Start Your Case with Jury Instructions
One of my favorite quotes in life is from Alice in Wonderland by Lewis Carroll:
Alice: Would you tell me, please, which way I ought to go from here?
Cheshire Cat: That depends a good deal on where you want to get to
Alice: I don't much care where.
Cheshire Cat: Then it doesn't much matter which way you go.
You have to know where you’re going, to make decisions about what the right direction is.
The very last thing that jurors hear before they begin their deliberation are the jury instructions. So it’s important to build the case around the jury instructions. I like to draft the jury instructions before I draft the complaint.
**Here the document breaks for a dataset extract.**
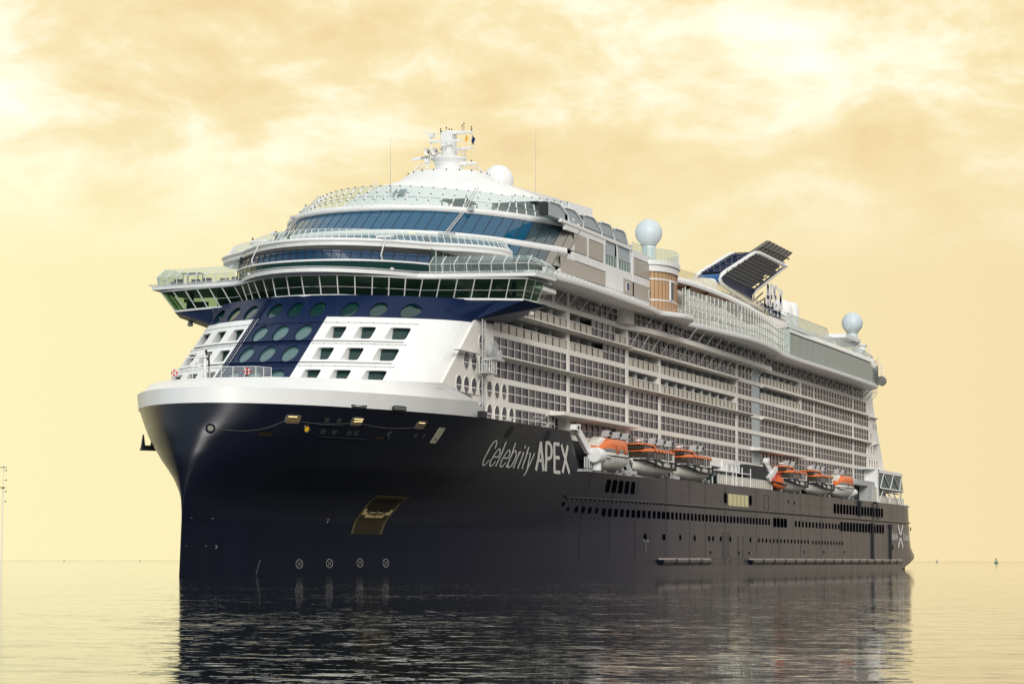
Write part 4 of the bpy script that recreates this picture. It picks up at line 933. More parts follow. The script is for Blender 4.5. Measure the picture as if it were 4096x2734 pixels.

Of course they will change or be modified as new facts emerge, but it helps to have a guidepost. I review the jury instructions before:
- Drafting the Complaint
- Preparing Themes for the Case
- Analyzing the Facts of the Case
- Taking Depositions
- Answering Discovery Requests
- Preparing for Trial
If you know where you’re going, the decisions on how to get there become much easier.
Uh...Alice in Wonderland was written by Lewis Carroll. ;-)
You got me there. Sometimes I get dyslexic. C.S. Lewis did the whole Chronicles of Narnia thing.
Lewis Carroll was Alice in Wonderland.
C.S. Carroll didn't write anything.
Thanks for the correction. I have corrected the post. It's nice to know people are paying attention.